A homeless encampment reported to extend roughly 12 blocks along Manhattan’s West Side — from West 34th Street to West 46th Street along 11th Avenue — has become a flashpoint for Mayor Zohran Mamdani, with residents, workers and tourists near the Intrepid Museum and the Jacob K. Javits Convention Center telling reporters the city isn’t doing enough to address it.
“I think it’s embarrassing,” Joan G., a woman who declined to give her last name, told Fox News Digital near the camp. A nearby construction-site security guard who identified himself only as “Joe the Dog Man” was more blunt, telling Fox News Digital the situation involves “drugs, prostitution and everything else in between.”
Mr. Mamdani initially offered few specifics about when the encampment would be removed. Asked about it last week, he said the city was “going to look into the details of that,” according to a report that cited the New York Post. He later said that under the administration’s procedure, the Department of Homeless Services conducts seven days of daily outreach after notice is given before an encampment is dismantled — and that “by the 7th day, following the notice, the encampment will be cleared.” A CBS New York report quoted the mayor saying his focus is “connecting New Yorkers to shelter,” not “just moving New Yorkers from one place to another.”
Mr. Mamdani paused encampment sweeps when he took office, fulfilling a campaign promise, before reinstating them in February under a Department of Homeless Services-led policy requiring the seven-day outreach period. City workers who visited this week were seen mostly collecting trash, with many tents remaining in place.
Some campers have also been drawing power from utility poles, prompting a police response.
“The NYPD has not been given the green light to clean this encampment up, but we are ready to do so,” an NYPD spokesperson told Fox News Digital.

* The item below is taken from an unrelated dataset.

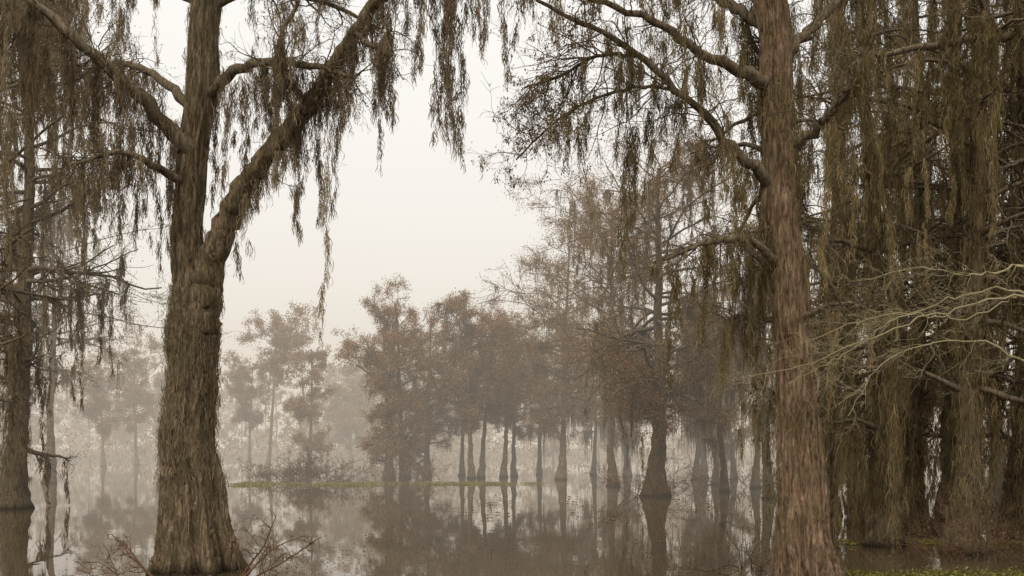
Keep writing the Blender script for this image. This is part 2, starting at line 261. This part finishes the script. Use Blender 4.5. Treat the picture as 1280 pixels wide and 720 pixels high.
# ================= generated cypresses
def gen_tree(u,D,H,r0,c0,cR,n1=24,n2=6,n3=5,nl=5,ls=None,nm=100,ml=.7,mn=12,lean=0,top=.6,lm=None,mm=None,bm=None,lt=.5,mt=.45,name='cypress_tree',bufs=None,x=None,nt=0,tl=1.0,up0=0.,tw=None,lsp=None):
    X=gx(u,D) if x is None else x
    if bufs is None: bk,br,ms,lf=Buf(),Buf(),Buf(),Buf()
    else: bk,br,ms,lf=bufs
    K=40 if D<70 else 16;S=28 if D<30 else (16 if D<70 else 8);z=np.linspace(0,1,K)**1.5*(H+.3)-.3
    wx=np.cumsum(rng.normal(size=(K,2))*.03*np.sqrt(H/K),0)*1.4
    P=np.stack([X+lean*z/H+wx[:,0],D+wx[:,1],z],-1);R=r0*(.48+.52*np.exp(-np.maximum(z,0)/.9))*(1-.85*np.clip(z/H,0,1))+.02
    th=np.linspace(0,2*np.pi,S,endpoint=False)[None];ph=rng.uniform(0,6,3);fl=.15*np.exp(-np.maximum(z,0)/1.5)[:,None]+.03
    m=1+fl*(np.cos(4*th+ph[0])*.5+np.cos(7*th+ph[1])*.5+.3*np.cos(3*th+ph[2]))+(.05*rng.normal(size=(K,S)) if D<60 else 0)
    VV=tubes(bk,P[None],R[None],S,m[None])[0]
    if D<35: fuzz(ms,VV,450,.8,9,.15,.6,.013,mt,.06,6)
    h=np.sort(rng.uniform(0,1,n1));t=(c0+(H-c0)*h);ti=np.interp(t,z,np.linspace(0,1,K))
    Sx,Tt,r=sample(P[None],R[None],ti[None]);Sx=Sx[0];r=r[0]
    az=rng.uniform(0,6.283,n1);up=rng.uniform(-.05,.45,n1)+.5*h**3+up0
    sect=1+.3*np.sin(az*2+rng.uniform(0,6))+.2*np.sin(az*3+rng.uniform(0,6))
    L=cR*(np.clip(np.sin(np.pi*(.12+.88*h**.8*(1-.35*top))),.3,1))*rng.uniform(.55,1.2,n1)*sect
    Dv=np.stack([np.cos(az),np.sin(az),up],-1)
    p1=grow(Sx,Dv,L,9,.15,(0,0,-.03));r1=taper(np.clip(r*.45,.012,.10),9,.25);tubes(br,p1,r1,5)
    mr=.00028*D
    S2,D2,rr,t2=spawn(p1,r1,n2,.2,1,.5,1.2,.6,.6);l2=np.repeat(L,n2)*rng.uniform(.25,.5,len(S2))*(1.2-.6*t2);p2=grow(S2,D2,l2,6,.2,(0,0,.02));r2=taper(np.maximum(rr,mr),6,.5);tubes(br,p2,r2,3)
    S3,D3,rr,t3=spawn(p2,r2,n3,.2,1,.4,1.2,.7,.7);l3=np.repeat(l2,n3)*rng.uniform(.3,.6,len(S3));p3=grow(S3,D3,l3,4,.2,(0,0,-.03));r3=taper(np.maximum(rr*.8,mr*.7),4,.7);tubes(br,p3,r3,3)
    ls=ls or .0010*D
    if nl>0:
        q=pts_on(p3,r3,2);leaves(lf,q,nl,lsp or (.05+.04*cR),ls,lt)
    if nm>0 or nt>0: qa=np.concatenate([pts_on(p1,r1,6),pts_on(p2,r2,1)])
    if nm>0:
        q=pick(qa,nm);w=max(.012,.0006*D)
        moss(ms,q,np.minimum(rng.exponential(ml,nm)+.15,q[:,2]*.9),mn,.04+.001*D,w,mt)
    if nt>0:
        q=pick(qa,nt);tails(ms,q,np.minimum(rng.exponential(tl,nt)+.3,3.8),.05+.0015*D,tw or max(.012,.0006*D),mt,dens=11,n=6,l=.55)
    if bufs is None:
        e=empty(name)
        bk.obj('trunk',bm or BARK,e,True);br.obj('branches',BRANCH,e,True);ms.obj('spanish_moss',mm or MOSS,e);lf.obj('leaves',lm or LEAF,e)
for (u,D,H,r0) in [(1105,20,15,.36),(1152,22.5,15,.34),(1205,18.5,15,.38),(1262,21,16,.38),(1075,25,15,.30),(1180,27,16,.36),(1330,19,15,.45),(1040,29,14,.32),(1240,33,16,.38),(1125,36,15,.38),(1300,27,15,.4)]:
    gen_tree(u,D,H,r0,1.9,2.5,n1=50,n2=7,n3=5,nl=1,ls=.022,nm=80,ml=.35,mn=12,nt=180,tl=1.1,lm=LEAFG,mm=MOSSG,mt=.45,lean=rng.uniform(-.6,.6),bm=BARKD)
gen_tree(822,40,13.2,.58,3.2,4.9,n1=74,n2=8,n3=6,nl=9,ls=.034,lsp=.16,nm=220,ml=.6,mn=14,nt=120,tl=1.1,mt=.42,bm=BARKD,lt=.5)
gen_tree(765,50,14.0,.34,3.8,4.8,n1=60,n2=8,n3=6,nl=10,ls=.040,lsp=.18,nm=140,ml=.8,lt=.52)
gen_tree(702,60,14.0,.36,3.8,4.4,n1=54,n2=8,n3=6,nl=10,ls=.046,lsp=.18,nm=140,ml=.8,bm=BARKR,lean=.5,lt=.55)
for i,u in enumerate([742,785,868,880,893,918,945,1025,905,960]):
    D=[70,66,58,64,52,60,48,56,44,38][i];gen_tree(u,D,rng.uniform(8.5,12.5),rng.uniform(.22,.34),rng.uniform(1.6,3.2),rng.uniform(1.8,2.6),n1=28,n2=6,n3=4,nl=4,nm=220,ml=1.2,mm=MOSSG,mt=.45,lean=rng.uniform(-.8,.8),bm=BARKD)
for (u,D,H,r0,c0,cR,nl) in [(485,62,10.4,.40,.9,2.8,9),(507,63,10.9,.40,1.0,3.1,9),(533,67,10.2,.32,1.0,2.7,8),(590,62,10.6,.28,3.2,2.6,8),(602,63,9.8,.28,3.8,2.2,8),(578,68,9.3,.24,3.0,2.1,8),(630,64,9.8,.26,3.4,2.3,8),(643,66,8.6,.26,3.0,2.1,7),(675,70,10.2,.26,3.0,2.8,8)]:
    gen_tree(u,D,H,r0,c0,cR,n1=48,n2=7,n3=6,nl=nl,nm=60,ml=.5,lean=rng.uniform(-.6,.6),lt=.55,up0=.15,ls=.05,lsp=.15)
for (u,D,H,r0,c0,cR) in [(335,95,13.4,.32,9,3.8),(312,102,10,.28,4,2.4),(385,82,10.0,.30,1.5,2.6),(172,108,12,.32,4,3.4),(128,100,9.8,.3,3,3),(205,128,11,.3,3,3),(440,125,9,.3,2,3)]:
    gen_tree(u,D,H,r0,c0,cR,n1=32,n2=6,n3=5,nl=8,nm=20,ml=.6,lean=rng.uniform(-.8,.8),top=1,up0=.15,lt=.45)
gen_tree(20,32,17,.60,1.8,4.4,n1=64,n2=6,n3=4,nl=2,ls=.036,nm=160,ml=.5,mn=14,nt=420,tl=1.4,lm=LEAFG,mt=.40,lean=.6,bm=BARKD)
gen_tree(60,54,15.5,.42,5.0,5.2,n1=48,n2=7,n3=5,nl=5,nm=320,ml=.9,mn=12,lm=LEAFG,mt=.45)
gen_tree(-90,23,16,.5,2.6,3.3,n1=50,n2=5,n3=4,nl=2,ls=.03,nm=120,ml=.5,mn=14,nt=300,tl=1.3,lm=LEAFG,mt=.42,bm=BARKD)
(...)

The controversy echoes arguments raised during Los Angeles’ mayoral primary over the roles of housing costs, mental illness and substance abuse in street homelessness. Spencer Pratt, a Republican who ran in the city’s nonpartisan mayoral primary and was eliminated in June as City Councilwoman Nithya Raman advanced to a November runoff instead, argued during his campaign that Los Angeles’ street population largely reflects drug use rather than a lack of shelter beds. “They’re not homeless. They’re drug addicts,” Mr. Pratt said in a May interview with ABC7 Los Angeles.